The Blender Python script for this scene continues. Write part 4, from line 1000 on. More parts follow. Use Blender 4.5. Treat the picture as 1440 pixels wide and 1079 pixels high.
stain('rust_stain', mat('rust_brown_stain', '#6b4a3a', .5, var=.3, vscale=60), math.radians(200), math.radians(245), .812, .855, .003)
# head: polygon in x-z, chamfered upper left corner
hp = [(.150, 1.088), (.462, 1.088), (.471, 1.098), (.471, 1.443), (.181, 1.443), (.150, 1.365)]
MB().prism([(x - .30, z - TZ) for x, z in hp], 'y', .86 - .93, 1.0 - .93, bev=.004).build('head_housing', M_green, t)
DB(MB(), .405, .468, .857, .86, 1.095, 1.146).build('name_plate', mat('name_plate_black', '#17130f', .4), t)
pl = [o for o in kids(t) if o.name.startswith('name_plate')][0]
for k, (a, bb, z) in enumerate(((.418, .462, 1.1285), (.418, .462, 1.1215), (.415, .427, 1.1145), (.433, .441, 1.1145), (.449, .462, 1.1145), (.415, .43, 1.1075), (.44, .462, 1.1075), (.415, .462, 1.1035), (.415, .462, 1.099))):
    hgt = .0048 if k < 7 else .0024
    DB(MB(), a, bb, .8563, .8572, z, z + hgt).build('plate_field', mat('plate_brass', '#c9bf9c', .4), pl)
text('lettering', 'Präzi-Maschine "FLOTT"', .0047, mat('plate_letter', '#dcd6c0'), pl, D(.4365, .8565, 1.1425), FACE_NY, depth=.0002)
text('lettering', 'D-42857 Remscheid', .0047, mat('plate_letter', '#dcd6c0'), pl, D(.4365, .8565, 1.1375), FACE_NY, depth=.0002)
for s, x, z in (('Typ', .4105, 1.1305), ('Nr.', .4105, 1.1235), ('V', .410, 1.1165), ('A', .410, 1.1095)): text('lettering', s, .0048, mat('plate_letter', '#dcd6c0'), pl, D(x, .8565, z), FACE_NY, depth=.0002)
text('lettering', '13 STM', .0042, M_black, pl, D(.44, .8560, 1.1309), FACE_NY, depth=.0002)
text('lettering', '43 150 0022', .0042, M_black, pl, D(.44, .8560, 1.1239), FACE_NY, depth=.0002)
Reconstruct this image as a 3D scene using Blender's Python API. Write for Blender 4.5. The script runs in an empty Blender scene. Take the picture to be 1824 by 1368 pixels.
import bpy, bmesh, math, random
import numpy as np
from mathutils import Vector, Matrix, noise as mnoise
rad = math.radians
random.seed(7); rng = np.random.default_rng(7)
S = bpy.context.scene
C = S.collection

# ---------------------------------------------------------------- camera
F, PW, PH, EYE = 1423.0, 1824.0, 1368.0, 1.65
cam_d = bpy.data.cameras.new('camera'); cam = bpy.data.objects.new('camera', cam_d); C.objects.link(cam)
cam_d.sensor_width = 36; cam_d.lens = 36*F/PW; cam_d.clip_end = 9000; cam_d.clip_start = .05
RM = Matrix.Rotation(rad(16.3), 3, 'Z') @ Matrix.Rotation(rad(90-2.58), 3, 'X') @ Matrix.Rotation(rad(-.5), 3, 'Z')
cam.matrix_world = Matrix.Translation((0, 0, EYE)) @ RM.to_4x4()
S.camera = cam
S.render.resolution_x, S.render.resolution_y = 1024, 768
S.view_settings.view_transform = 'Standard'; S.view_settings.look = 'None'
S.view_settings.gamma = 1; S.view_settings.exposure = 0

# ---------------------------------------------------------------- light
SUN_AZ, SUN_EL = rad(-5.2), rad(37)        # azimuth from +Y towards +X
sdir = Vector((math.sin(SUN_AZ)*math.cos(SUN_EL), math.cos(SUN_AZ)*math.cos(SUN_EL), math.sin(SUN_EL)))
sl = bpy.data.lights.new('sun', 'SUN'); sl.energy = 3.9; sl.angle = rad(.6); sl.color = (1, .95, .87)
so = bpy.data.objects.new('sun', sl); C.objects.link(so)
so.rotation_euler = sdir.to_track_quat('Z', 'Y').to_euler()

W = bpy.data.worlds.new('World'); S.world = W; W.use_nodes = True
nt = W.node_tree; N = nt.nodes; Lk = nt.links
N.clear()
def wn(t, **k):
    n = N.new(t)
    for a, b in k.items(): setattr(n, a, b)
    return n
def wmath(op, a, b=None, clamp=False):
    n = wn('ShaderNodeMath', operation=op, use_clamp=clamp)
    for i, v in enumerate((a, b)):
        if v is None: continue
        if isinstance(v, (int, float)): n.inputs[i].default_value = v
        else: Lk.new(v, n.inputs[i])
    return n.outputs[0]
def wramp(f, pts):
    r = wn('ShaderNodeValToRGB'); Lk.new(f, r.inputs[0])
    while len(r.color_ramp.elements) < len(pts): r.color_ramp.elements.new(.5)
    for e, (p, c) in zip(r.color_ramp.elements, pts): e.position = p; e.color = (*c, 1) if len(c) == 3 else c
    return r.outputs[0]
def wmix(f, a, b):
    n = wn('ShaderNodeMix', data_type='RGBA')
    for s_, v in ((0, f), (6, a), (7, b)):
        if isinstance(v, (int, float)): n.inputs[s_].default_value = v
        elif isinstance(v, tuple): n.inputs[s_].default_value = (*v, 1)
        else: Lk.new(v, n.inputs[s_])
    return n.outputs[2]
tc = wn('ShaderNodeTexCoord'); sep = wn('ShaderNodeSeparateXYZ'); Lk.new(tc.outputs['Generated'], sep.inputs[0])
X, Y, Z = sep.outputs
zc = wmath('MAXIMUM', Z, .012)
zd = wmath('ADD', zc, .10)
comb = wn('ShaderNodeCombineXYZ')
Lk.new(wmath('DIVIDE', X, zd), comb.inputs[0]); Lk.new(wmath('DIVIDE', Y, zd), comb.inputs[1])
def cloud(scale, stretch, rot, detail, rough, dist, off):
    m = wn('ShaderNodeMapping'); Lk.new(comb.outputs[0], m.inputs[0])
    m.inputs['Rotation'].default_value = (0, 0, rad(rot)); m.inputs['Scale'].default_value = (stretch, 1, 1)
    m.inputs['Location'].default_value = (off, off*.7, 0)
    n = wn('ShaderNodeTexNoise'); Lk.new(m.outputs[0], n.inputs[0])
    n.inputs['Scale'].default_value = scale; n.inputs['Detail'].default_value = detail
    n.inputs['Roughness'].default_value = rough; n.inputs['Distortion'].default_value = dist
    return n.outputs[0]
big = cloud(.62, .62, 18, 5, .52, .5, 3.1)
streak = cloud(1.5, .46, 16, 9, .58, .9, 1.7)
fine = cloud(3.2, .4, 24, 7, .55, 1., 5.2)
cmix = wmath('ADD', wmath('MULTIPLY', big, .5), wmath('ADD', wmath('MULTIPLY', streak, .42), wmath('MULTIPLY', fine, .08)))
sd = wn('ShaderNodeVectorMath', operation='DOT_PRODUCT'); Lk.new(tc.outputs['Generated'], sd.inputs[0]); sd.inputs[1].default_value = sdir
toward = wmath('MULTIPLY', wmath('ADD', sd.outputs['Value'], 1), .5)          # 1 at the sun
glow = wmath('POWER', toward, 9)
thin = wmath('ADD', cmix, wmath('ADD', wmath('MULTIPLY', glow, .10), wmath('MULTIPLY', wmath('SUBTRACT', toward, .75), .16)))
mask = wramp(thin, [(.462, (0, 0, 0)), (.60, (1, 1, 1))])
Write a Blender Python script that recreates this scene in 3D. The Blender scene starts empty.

::::::::::

All of the entries above must be quoted exactly.

The Blender Python script for this scene continues. Write part 4, from line 1000 on. More parts follow. Use Blender 4.5. Treat the picture as 1440 pixels wide and 1079 pixels high.
stain('rust_stain', mat('rust_brown_stain', '#6b4a3a', .5, var=.3, vscale=60), math.radians(200), math.radians(245), .812, .855, .003)
# head: polygon in x-z, chamfered upper left corner
hp = [(.150, 1.088), (.462, 1.088), (.471, 1.098), (.471, 1.443), (.181, 1.443), (.150, 1.365)]
MB().prism([(x - .30, z - TZ) for x, z in hp], 'y', .86 - .93, 1.0 - .93, bev=.004).build('head_housing', M_green, t)
DB(MB(), .405, .468, .857, .86, 1.095, 1.146).build('name_plate', mat('name_plate_black', '#17130f', .4), t)
pl = [o for o in kids(t) if o.name.startswith('name_plate')][0]
for k, (a, bb, z) in enumerate(((.418, .462, 1.1285), (.418, .462, 1.1215), (.415, .427, 1.1145), (.433, .441, 1.1145), (.449, .462, 1.1145), (.415, .43, 1.1075), (.44, .462, 1.1075), (.415, .462, 1.1035), (.415, .462, 1.099))):
    hgt = .0048 if k < 7 else .0024
    DB(MB(), a, bb, .8563, .8572, z, z + hgt).build('plate_field', mat('plate_brass', '#c9bf9c', .4), pl)
text('lettering', 'Präzi-Maschine "FLOTT"', .0047, mat('plate_letter', '#dcd6c0'), pl, D(.4365, .8565, 1.1425), FACE_NY, depth=.0002)
text('lettering', 'D-42857 Remscheid', .0047, mat('plate_letter', '#dcd6c0'), pl, D(.4365, .8565, 1.1375), FACE_NY, depth=.0002)
for s, x, z in (('Typ', .4105, 1.1305), ('Nr.', .4105, 1.1235), ('V', .410, 1.1165), ('A', .410, 1.1095)): text('lettering', s, .0048, mat('plate_letter', '#dcd6c0'), pl, D(x, .8565, z), FACE_NY, depth=.0002)
text('lettering', '13 STM', .0042, M_black, pl, D(.44, .8560, 1.1309), FACE_NY, depth=.0002)
text('lettering', '43 150 0022', .0042, M_black, pl, D(.44, .8560, 1.1239), FACE_NY, depth=.0002)
Reconstruct this image as a 3D scene using Blender's Python API. Write for Blender 4.5. The script runs in an empty Blender scene. Take the picture to be 1824 by 1368 pixels.
import bpy, bmesh, math, random
import numpy as np
from mathutils import Vector, Matrix, noise as mnoise
rad = math.radians
random.seed(7); rng = np.random.default_rng(7)
S = bpy.context.scene
C = S.collection

# ---------------------------------------------------------------- camera
F, PW, PH, EYE = 1423.0, 1824.0, 1368.0, 1.65
cam_d = bpy.data.cameras.new('camera'); cam = bpy.data.objects.new('camera', cam_d); C.objects.link(cam)
cam_d.sensor_width = 36; cam_d.lens = 36*F/PW; cam_d.clip_end = 9000; cam_d.clip_start = .05
RM = Matrix.Rotation(rad(16.3), 3, 'Z') @ Matrix.Rotation(rad(90-2.58), 3, 'X') @ Matrix.Rotation(rad(-.5), 3, 'Z')
cam.matrix_world = Matrix.Translation((0, 0, EYE)) @ RM.to_4x4()
S.camera = cam
S.render.resolution_x, S.render.resolution_y = 1024, 768
S.view_settings.view_transform = 'Standard'; S.view_settings.look = 'None'
S.view_settings.gamma = 1; S.view_settings.exposure = 0

# ---------------------------------------------------------------- light
SUN_AZ, SUN_EL = rad(-5.2), rad(37)        # azimuth from +Y towards +X
sdir = Vector((math.sin(SUN_AZ)*math.cos(SUN_EL), math.cos(SUN_AZ)*math.cos(SUN_EL), math.sin(SUN_EL)))
sl = bpy.data.lights.new('sun', 'SUN'); sl.energy = 3.9; sl.angle = rad(.6); sl.color = (1, .95, .87)
so = bpy.data.objects.new('sun', sl); C.objects.link(so)
so.rotation_euler = sdir.to_track_quat('Z', 'Y').to_euler()

W = bpy.data.worlds.new('World'); S.world = W; W.use_nodes = True
nt = W.node_tree; N = nt.nodes; Lk = nt.links
N.clear()
def wn(t, **k):
    n = N.new(t)
    for a, b in k.items(): setattr(n, a, b)
    return n
def wmath(op, a, b=None, clamp=False):
    n = wn('ShaderNodeMath', operation=op, use_clamp=clamp)
    for i, v in enumerate((a, b)):
        if v is None: continue
        if isinstance(v, (int, float)): n.inputs[i].default_value = v
        else: Lk.new(v, n.inputs[i])
    return n.outputs[0]
def wramp(f, pts):
    r = wn('ShaderNodeValToRGB'); Lk.new(f, r.inputs[0])
    while len(r.color_ramp.elements) < len(pts): r.color_ramp.elements.new(.5)
    for e, (p, c) in zip(r.color_ramp.elements, pts): e.position = p; e.color = (*c, 1) if len(c) == 3 else c
    return r.outputs[0]
def wmix(f, a, b):
    n = wn('ShaderNodeMix', data_type='RGBA')
    for s_, v in ((0, f), (6, a), (7, b)):
        if isinstance(v, (int, float)): n.inputs[s_].default_value = v
        elif isinstance(v, tuple): n.inputs[s_].default_value = (*v, 1)
        else: Lk.new(v, n.inputs[s_])
    return n.outputs[2]
tc = wn('ShaderNodeTexCoord'); sep = wn('ShaderNodeSeparateXYZ'); Lk.new(tc.outputs['Generated'], sep.inputs[0])
X, Y, Z = sep.outputs
zc = wmath('MAXIMUM', Z, .012)
zd = wmath('ADD', zc, .10)
comb = wn('ShaderNodeCombineXYZ')
Lk.new(wmath('DIVIDE', X, zd), comb.inputs[0]); Lk.new(wmath('DIVIDE', Y, zd), comb.inputs[1])
def cloud(scale, stretch, rot, detail, rough, dist, off):
    m = wn('ShaderNodeMapping'); Lk.new(comb.outputs[0], m.inputs[0])
    m.inputs['Rotation'].default_value = (0, 0, rad(rot)); m.inputs['Scale'].default_value = (stretch, 1, 1)
    m.inputs['Location'].default_value = (off, off*.7, 0)
    n = wn('ShaderNodeTexNoise'); Lk.new(m.outputs[0], n.inputs[0])
    n.inputs['Scale'].default_value = scale; n.inputs['Detail'].default_value = detail
    n.inputs['Roughness'].default_value = rough; n.inputs['Distortion'].default_value = dist
    return n.outputs[0]
big = cloud(.62, .62, 18, 5, .52, .5, 3.1)
streak = cloud(1.5, .46, 16, 9, .58, .9, 1.7)
fine = cloud(3.2, .4, 24, 7, .55, 1., 5.2)
cmix = wmath('ADD', wmath('MULTIPLY', big, .5), wmath('ADD', wmath('MULTIPLY', streak, .42), wmath('MULTIPLY', fine, .08)))
sd = wn('ShaderNodeVectorMath', operation='DOT_PRODUCT'); Lk.new(tc.outputs['Generated'], sd.inputs[0]); sd.inputs[1].default_value = sdir
toward = wmath('MULTIPLY', wmath('ADD', sd.outputs['Value'], 1), .5)          # 1 at the sun
glow = wmath('POWER', toward, 9)
thin = wmath('ADD', cmix, wmath('ADD', wmath('MULTIPLY', glow, .10), wmath('MULTIPLY', wmath('SUBTRACT', toward, .75), .16)))
mask = wramp(thin, [(.462, (0, 0, 0)), (.60, (1, 1, 1))])
Write a Blender Python script that recreates this scene in 3D. The Blender scene starts empty.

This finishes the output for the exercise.